Questions involving the scope of the trial and the witnesses and other evidence that can be admitted are generally established by an ad hoc resolution by the Senate itself. That means 51 senators (or a super-majority of 67 if the standing Senate rules have to be amended) can pretty much structure the trial as they choose.

One important aspect of the trial that is constrained by Senate rules is a ban on any stop-and-go schedule. Once the trial begins, the Senate must continue it six-days-a-week (Sundays are the only days off) until a verdict is rendered. Thus the Senate Democrats running for president are stuck in Washington silently listening to impeachment trial testimony when they need to be on the campaign trail.

What Are the Odds That Trump Is Removed From Office?

As developments in the House – concluding with every Republican voting against impeachment – showed, the odds of Trump being removed by the Senate range from “slim” to “none.” It would take only 34 of 54 Senate Republicans to acquit Trump, and the idea that 20 senators from a party dominated by this president like a Bronze Age warlord would defy the MAGA base and try to defenestrate him on the brink of an epochal presidential election is not terribly credible. Early hopes by Democrats that investigations would gradually erode Trump’s partisan invincibility the way Watergate gradually eroded Nixon’s haven’t borne fruit. If, somehow, the witnesses stopped by the White House from testifying in the House show up during the Senate trial, it’s possible there will be a “smoking gun.” But there’s no reason to assume it.

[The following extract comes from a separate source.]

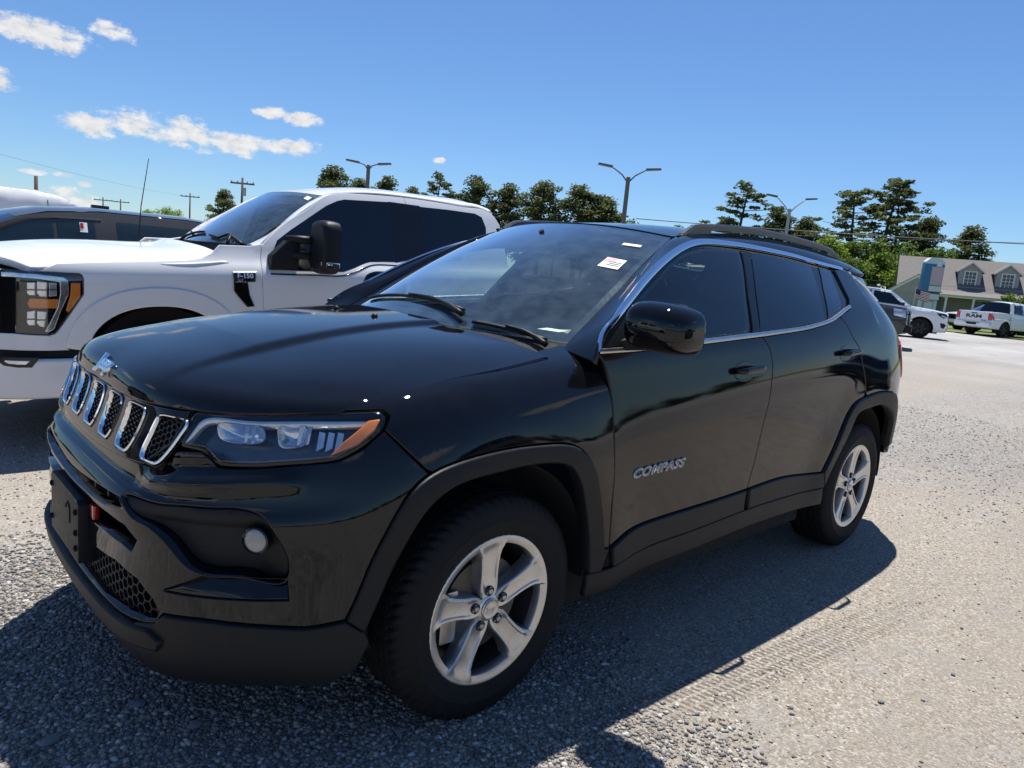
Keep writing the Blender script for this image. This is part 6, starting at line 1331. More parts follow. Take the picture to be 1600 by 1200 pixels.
sh_ = curve(K['shut'], 40); dt_ = curve(K['ditch'], 20); he = curve(K['hood_edge'], 30); fl_ = curve(K['flare'], 30)
low = .22
arch_l = [tuple(p_) for p_ in curve([(-.20, .56), (-.17, .66), (-.08, .77), (.03, .83), (.20, .865), (.37, .862), (.52, .82), (.63, .74), (.70, .62), (.74, .42)], 36)]
gap_top = on_t([(-.28, .565), (-.20, .565)])
lampP = K['lamp']
fender = J(lampP[1:10], on_t([(-.40, .60), (-.30, .575)]), on_t(arch_l), on_t([(.80, .36), (.99, .37)]), sh_[:14], [(.90, 3.075, 1.335)], K['hood_edge'][::-1][:-1])
tpanel(fender, 'front_fender')
flare_in = on_t(arch_l[:-1]); ctr = np.array([.27, .42])
fo = np.array([((p[0]-ctr[0])*1.26 + ctr[0], (p[2]-ctr[1])*1.30 + ctr[1]) for p in flare_in]); fo[:, 0] = np.clip(fo[:, 0], -.33, .93)
tpanel(J(on_t(fo), flare_in[::-1]), 'wheel_arch_lip', h=.04, off=lambda p, st: .012 + 0*p[:, 0], lip=.010, depth=.03)
sill = on_t([(.99, .37), (1.6, .40), (2.33, .43)]); cutB = J(on_t([(2.33, .43), (2.325, .9), (2.32, 1.25)]), K['doorcut'][::-1][2:]); 
dtB = np.argmin(np.linalg.norm(dt_ - K['doorcut'][0], axis=1))
door1 = tpanel(J(sh_, dt_[1:dtB], cutB[::-1], sill[::-1][1:]), 'front_door')
door2 = tpanel(J(cutB, dt_[dtB+1:], on_t([(3.55, 1.30), (3.56, .9), (3.40, .62), (3.10, .47), (2.6, .44)])), 'rear_door')
W = dict(h=.08, off=.002, depth=.004, gap=.004)
tpanel(K['win_front'], 'window_glass', M['privacy'], **W); tpanel(K['win_rear'], 'window_glass', M['privacy'], **W)
tpanel(K['post'], 'door_post_trim', M['gloss_black'], h=.05, off=.0025, depth=.004)
for a in ('win_front',):
    t = ribbon(TS, K['beltline'][:], [.012]*4, 'belt_seal', M['gloss_black'], pk_, off=.004, th=.005, n=60); mt(t)
back_in = J(on_t([(1.0, 1.16), (1.9, 1.17), (2.2, 1.27), (2.25, 1.31), (3.5, 1.33)]))
tpanel(J(on_t([(1.02, 1.20), (1.5, 1.22)]), K['win_front'][3:7], K['win_rear'][1:4], on_t([(3.45, 1.33), (2.2, 1.31), (2.0, 1.26), (1.5, 1.19)])), 'window_backing', M['dark'], off=-.02, gap=.03, h=.1, depth=0)
# nose: fascia, lamp, grille, bumper
yc = 3.95
nose = J([lampP[1] + [0, 0, .004], lampP[0] + [0, 0, .006]], on_t([(-.80, 1.075)]) if False else TS.raw(TS.inv(np.array([(3.3, 1.08), (3.6, 1.085), (3.95, 1.088)]), (1, 2), lambda p: p[:, 0] < -.6))[0])
fr = lambda yz: TS.raw(TS.inv(np.array(yz, float), (1, 2), lambda p: p[:, 0] < -.5))[0]
lower_f = J(lampP[9], lampP[11], fr([(3.14, .665)]), fr([(3.3, .665), (3.95, .66)]), fr([(3.95, .545), (3.3, .55), (3.1, .555)]), on_t([(-.40, .565), (-.30, .570)]), )
o = tpanel(J(lampP[9], lampP[10], lampP[11], fr([(3.3, .66), (3.95, .655)]), fr([(3.95, .55), (3.3, .553), (3.1, .557)]), on_t([(-.40, .563), (-.30, .568)])), 'lower_fascia')
bumpP = J(fr([(3.95, .50), (3.3, .503), (3.1, .507)]), on_t([(-.40, .512), (-.25, .516), (-.225, .50), (-.22, .30), (-.25, .262), (-.42, .258)]), fr([(3.1, .245), (3.3, .235), (3.95, .23)]))
tpanel(bumpP, 'front_bumper', off=.03, lip=.02, depth=.1)
tpanel(J(fr([(3.95, .56), (3.3, .56), (3.1, .56)]), on_t([(-.38, .57), (-.22, .58), (-.22, .45)]), fr([(3.1, .42), (3.95, .42)])), 'bumper_gap', M['dark'], off=-.03, gap=0)
tpanel(K['foglamp'], 'fog_lamp', M['gloss_black'], off=.034, h=.03, depth=.01)
tpanel(K['foglamp'].mean(0) + (K['foglamp'] - K['foglamp'].mean(0))*[.6, .6, .45], 'fog_lamp_lens', M['lampgrey'], off=.037, h=.03, depth=.004)
grl = J(fr([(3.95, 1.05), (3.5, 1.05), (3.22, 1.045), (3.10, 1.03)]), fr([(3.10, .70), (3.3, .69), (3.95, .685)]))
tpanel(grl, 'grille', M['dark'], off=-.01)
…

So How Is This All Likely to End?

Assuming that the Senate votes to acquit Trump, this saga will end with the 2020 presidential election, and with Trump’s ejection from office or his triumphal reelection. It’s possible, of course, that a second-term Trump could get himself impeached again (indeed, some Democratic opponents of impeaching Trump thought this option should be saved for later, when his conduct would likely become far worse). But most likely his impeachment will reinforce the sense that the 2020 election is a high-stakes referendum on the sprawling corruption, norm-breaking, and racist and sexist attitudes of the 45th president.

This piece has been updated to reflect ongoing developments in the impeachment story.